En realidad, Israel no regaló nada. Devolvió parte de aquello que había ocupado. En las negociaciones, no obstante ello, el plan ejecutado llevó el sello de las concesiones dolorosas. Que tampoco fueron generosas. En 38 años, todo país se recicla como Sharon. O evoluciona. Y en cierto modo, como las personas, supera la etapa del impulso y de los sueños (el sueño del Gran Israel, en este caso) e ingresa en la etapa de la madurez y de la sabiduría.
A su lado, Palestina aún no alcanzó a la adolescencia, doblegada por la inequidad, admitida por los mismos israelíes, y por la difícil transición del viejo orden, o de Arafat y la Organización para la Liberación de Palestina (OLP), al nuevo orden, marcado por un sistema, la democracia, cuyos atributos no llegaron a prender entre los políticos ni entre la gente.
Abbas pudo adjudicarse la recuperación de la Franja de Gaza gracias a los acuerdos de Sharm-el-Sheikh, pero Hamas y la Jihad Islámica también pudieron adjudicársela gracias a los atentados. Posturas diferentes para otros temas vitales: el retorno de los refugiados palestinos, la recuperación de toda Cisjordania y la soberanía del sector oriental de Jerusalén como eventuales condiciones para la fundación del Estado.
La recuperación de la Franja de Gaza no ha sido negociada; fue una medida unilateral de Sharon alentada por Bush desde mediados de 2002. En vida, Arafat no iba a ser el agasajado con un festín semejante. De ahí, el plan ejecutado después de su muerte bajo el alero de las concesiones dolorosas con lágrimas de soldados y colonos, y expulsiones de infiltrados, como señales del costo político que demandó.

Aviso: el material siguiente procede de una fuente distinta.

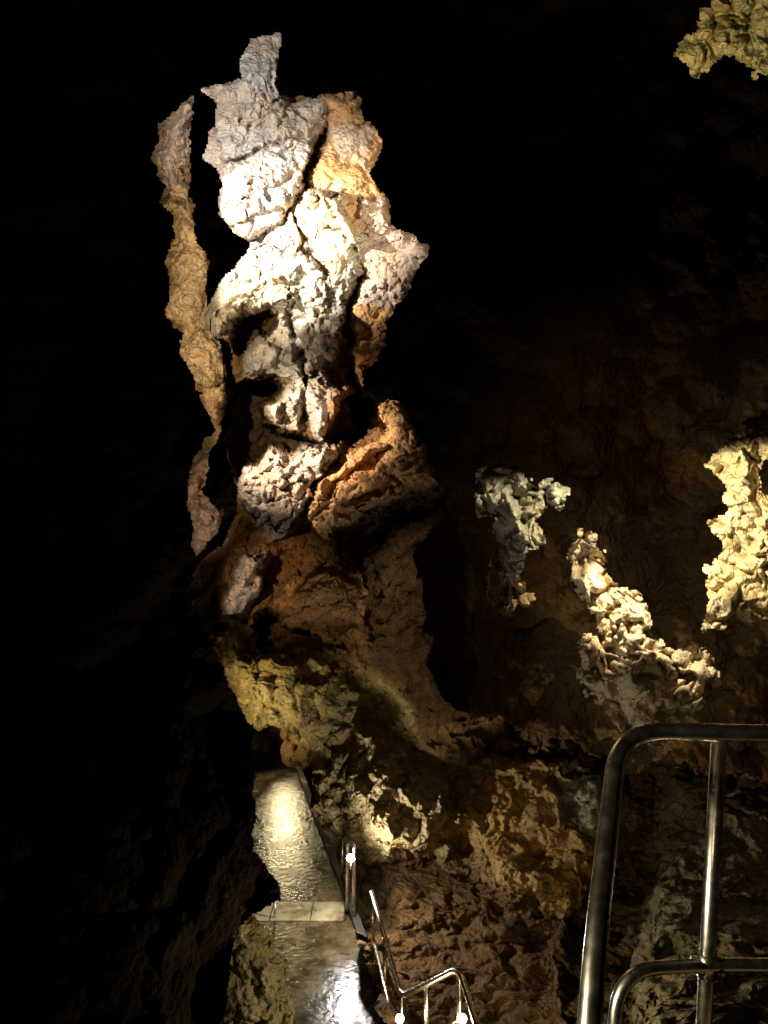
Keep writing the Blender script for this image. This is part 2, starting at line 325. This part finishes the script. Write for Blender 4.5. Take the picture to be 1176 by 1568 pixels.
# ============ metal ============
def metal(name,c,r):
    m=bpy.data.materials.new(name); m.use_nodes=True; nt=m.node_tree; b=nt.nodes["Principled BSDF"]
    b.inputs["Metallic"].default_value=1; b.inputs["Base Color"].default_value=(*c,1)
    tc=N(nt,"ShaderNodeTexCoord"); n=N(nt,"ShaderNodeTexNoise"); n.inputs["Scale"].default_value=30; n.inputs["Detail"].default_value=4
    nt.links.new(tc.outputs["Object"],n.inputs["Vector"])
    q=N(nt,"ShaderNodeMapRange"); q.inputs[3].default_value=r*0.6; q.inputs[4].default_value=r*1.5
    nt.links.new(n.outputs[0],q.inputs[0]); nt.links.new(q.outputs[0],b.inputs["Roughness"])
    return m
ST=metal("brushed_steel",(0.66,0.61,0.50),0.25)
def fillet(pts,rad,n=8):
    pts=[Vector(p) for p in pts]; out=[pts[0]]
    for i in range(1,len(pts)-1):
        a,b,c=pts[i-1],pts[i],pts[i+1]
        r=min(rad,(a-b).length*.45,(c-b).length*.45)
        p=b+(a-b).normalized()*r; q=b+(c-b).normalized()*r
        for k in range(n+1):
            t=k/n; out.append((1-t)**2*p+2*t*(1-t)*b+t*t*q)
    out.append(pts[-1]); return out
def tube(name,pts,r,parent,mat=ST,rad=0.0,seg=20):
    if rad>0: pts=fillet(pts,rad)
    pts=[Vector(p) for p in pts]; vs=[];fs=[]
    ref=None
    for i,p in enumerate(pts):
        t=(pts[min(i+1,len(pts)-1)]-pts[max(i-1,0)]).normalized()
        if ref is None: ref=t.orthogonal().normalized()
        ref=(ref-t*ref.dot(t)).normalized(); bn=t.cross(ref)
        for k in range(seg):
            a=2*math.pi*k/seg; vs.append(p+r*(math.cos(a)*ref+math.sin(a)*bn))
        if i:
            o=(i-1)*seg
            for k in range(seg): fs.append((o+k,o+(k+1)%seg,o+seg+(k+1)%seg,o+seg+k))
    fs.append(tuple(range(seg))[::-1]); fs.append(tuple(range(len(vs)-seg,len(vs))))
    return new_obj(name,vs,fs,mat,parent,True)
rail=empty("platform_railing")
tube("top_rail",[W(892,1760,1.28),W(908,1480,1.42),W(948,1118,1.88),W(1130,1123,1.9),W(1600,1132,1.9)],0.0225,rail,rad=0.13,seg=32)
tube("post",[W(1101,1126,1.9),W(1078,1568,1.9),W(1066,1790,1.9)],0.0195,rail,seg=32)
tube("post_2",[W(1480,1126,1.9),W(1480,1790,1.9)],0.0195,rail)
tube("mid_rail",[W(938,1740,1.75),W(943,1486,1.84),W(1080,1477,1.9),W(1600,1482,1.9)],0.0165,rail,rad=0.12,seg=32)
c=W(1082,1477,1.9)
tube("collar",[c+Vector((0,0,0.03)),c+Vector((0,0,-0.03))],0.0235,rail)
tube("collar_side",[c+Vector((-0.035,0,0)),c+Vector((0.035,0,0))],0.0205,rail)
tube("base_flange",[W(1066,1745,1.9),W(1066,1752,1.9)],0.05,rail)
sr=empty("stair_handrail")
tube("top_rail",[W(569,1366,7.3),W(590,1440,6.7),W(615,1527,6.0),W(703,1482,5.4),W(740,1600,4.8),W(770,1720,4.4)],0.023,sr,rad=0.12,seg=14)
tube("mid_rail",[W(572,1438,7.3),W(604,1575,6.0),W(616,1640,5.7)],0.018,sr,seg=12)
tube("mid_rail_2",[W(612,1612,5.9),W(706,1562,5.4),W(745,1690,4.8)],0.018,sr,seg=12)
for a,b,dd in (((569,1366),(573,1490),7.3),((589,1437),(590,1620),6.7),((615,1527),(614,1700),6.0),((653,1508),(653,1680),5.75),((703,1482),(706,1700),5.4)):
    tube("post",[W(*a,dd),W(*b,dd)],0.020,sr,seg=12)
pr=empty("path_handrail")
tube("frame",[W(532,1392,8.35),W(532,1289,8.35),W(542,1294,8.2),W(542,1402,8.2)],0.022,pr,rad=0.05,seg=12)
tube("rail",[W(534,1292,8.3),W(526,1286,9.0),W(508,1262,10.2)],0.018,pr,seg=12)
tube("post",[W(524,1286,9.0),W(524,1350,9.0)],0.018,pr,seg=12)
pb=empty("path_bollard")
tube("post",[W(421,1412,8.25),W(421,1383,8.25)],0.012,pb,seg=10)
tube("cap",[W(421,1384,8.25),W(421,1381,8.25)],0.018,pb,seg=10)
# ============ lamps ============
BK=metal("added_housing",(0.05,0.05,0.05),0.5)
def emis(name,c,s):
    m=bpy.data.materials.new(name); m.use_nodes=True; b=m.node_tree.nodes["Principled BSDF"]
    b.inputs["Base Color"].default_value=(0.8,0.8,0.8,1)
    b.inputs["Emission Color"].default_value=(*c,1); b.inputs["Emission Strength"].default_value=s; return m
def spot(src,dst,power,col,ang,blend=0.5,rad=0.04):
    o=empty("unseen_spot"); o.location=src  # unseen spots placed for their light; housing and yoke added as dressing
    dr=(dst-src).normalized(); q=dr.to_track_quat('-Z','Y')
    o.rotation_euler=q.to_euler()
    L=bpy.data.lights.new("unseen_flood",'SPOT'); L.energy=power; L.color=col; L.spot_size=math.radians(ang); L.spot_blend=blend; L.shadow_soft_size=rad
    lo=bpy.data.objects.new("lamp",L); scene.collection.objects.link(lo); lo.parent=o
    vs=[];fs=[];n=16
    prof=[(0.10,-0.02),(0.10,0.10),(0.06,0.16),(0.0,0.17)]
    for r,z in prof:
        for k in range(n):
            a=2*math.pi*k/n; vs.append((r*math.cos(a),r*math.sin(a),z+0.05))
    for j in range(3):
        for k in range(n): fs.append((j*n+k,j*n+(k+1)%n,(j+1)*n+(k+1)%n,(j+1)*n+k))
    new_obj("housing",vs,fs,BK,o,True)
    tube("yoke",[(-0.12,0,0.1),(-0.12,-0.16,0.1),(0.12,-0.16,0.1),(0.12,0,0.1)],0.01,o,BK,rad=0.02,seg=8)
    return o
def bulb(p,power,col,r=0.03,e=60,stem=0.12):
    o=empty("path_lamp"); o.location=p
    L=bpy.data.lights.new("glow",'POINT'); L.energy=power; L.color=col; L.shadow_soft_size=r
    lo=bpy.data.objects.new("lamp",L); scene.collection.objects.link(lo); lo.parent=o; lo.location=(0,-r*2.1,0)
    me=bpy.data.meshes.new("bulb")
    bm=bmesh.new(); bmesh.ops.create_icosphere(bm,subdivisions=3,radius=r); bm.to_mesh(me); bm.free()
    b=bpy.data.objects.new("bulb",me); scene.collection.objects.link(b); b.parent=o; me.materials.append(emis("bulb_glow",col,e))
    tube("stem",[(0,0.0,-r),(0,0.0,-stem)],0.01,o,ST,seg=8)
    return o
WH=(1.0,0.93,0.83); YL=(1.0,0.84,0.54)
spot(W(160,270,8.6),W(485,385,12),4500,WH,56,1.0)
spot(W(185,60,8.4),W(400,190,12.2),750,WH,62,0.9)
spot(W(180,480,8.0),W(315,480,12),650,(1,0.82,0.56),75,0.8)
spot(W(200,800,8.2),W(312,775,11.6),160,(1,0.80,0.62),34,0.8)  # added to brighten the lower end of the strip
spot(W(730,250,8.4),W(530,330,12),650,(1,0.83,0.60),50,0.9)  # added second key from the right, for relief on the block
spot(W(205,560,8.3),W(505,700,11.5),2100,(1,0.82,0.60),50,0.9)
spot(W(230,860,8.0),W(420,890,11.0),240,(1,0.76,0.48),34,0.9)
spot(W(240,1130,8.0),W(430,1080,10.5),250,(1,0.84,0.46),50,0.9)
spot(W(970,700,7.7),W(1000,985,9.4),1250,(1,0.86,0.63),46,0.35)
spot(W(990,540,7.7),W(795,830,9.8),800,(1,0.90,0.66),42,0.5)
spot(W(1000,700,7.7),W(1150,810,9.3),1000,YL,52,0.4)
spot(W(950,180,7.7),W(1120,50,10.2),600,YL,60,0.4)
spot(Vector((-1.80,13.5,-3.45)),Vector((-1.5,11.0,-4.5)),120,(1,0.80,0.42),90,0.9,0.10)
bulb(W(537,1314,8.05),72,(1,0.97,0.92),0.042,160)
bulb(W(612,1560,5.6),14,(1,0.85,0.6),0.03,80)
bulb(W(708,1560,5.2),48,(1,0.82,0.48),0.03,80)
spot(Vector((-1.5,0.9,-0.2)),Vector((1.0,1.9,-0.85)),500,(1,0.86,0.60),42,0.6,0.08)  # added out of view to put highlights on the railing
spot(Vector((-0.6,-0.8,1.3)),W(980,960,6.3),150,(1,0.80,0.52),46,1.0,0.05)  # added out of view to show the front right rock dimly
w=bpy.data.worlds.new("World"); scene.world=w; w.use_nodes=True
w.node_tree.nodes["Background"].inputs[0].default_value=(0.6,0.35,0.28,1); w.node_tree.nodes["Background"].inputs[1].default_value=0.001
cam=bpy.data.cameras.new("Camera"); co=bpy.data.objects.new("Camera",cam); scene.collection.objects.link(co)
co.rotation_euler=(math.pi/2,0,0); cam.sensor_fit='VERTICAL'; cam.sensor_height=36; cam.lens=36*F/1568; cam.clip_start=0.05; cam.clip_end=200
scene.camera=co
scene.view_settings.view_transform='Standard'; scene.view_settings.look='None'; scene.view_settings.exposure=0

Fue, también, un ensayo general que no quiso pasar inadvertido: israelíes y palestinos coordinaron la seguridad de la frontera, de modo que no hubiera desbordes. Esa cooperación entre militares y policías vino a ser el correlato del delicado equilibrio alcanzado por Sharon y Abbas mientras uno maduró a la fuerza y el otro creció a los tumbos bajo una mirada atenta, no siempre gentil, que, más allá del método ineficaz aplicado en Irak, advierte que las democracias son menos propensas a declararse guerras que las dictaduras de cualquier grupo y factor.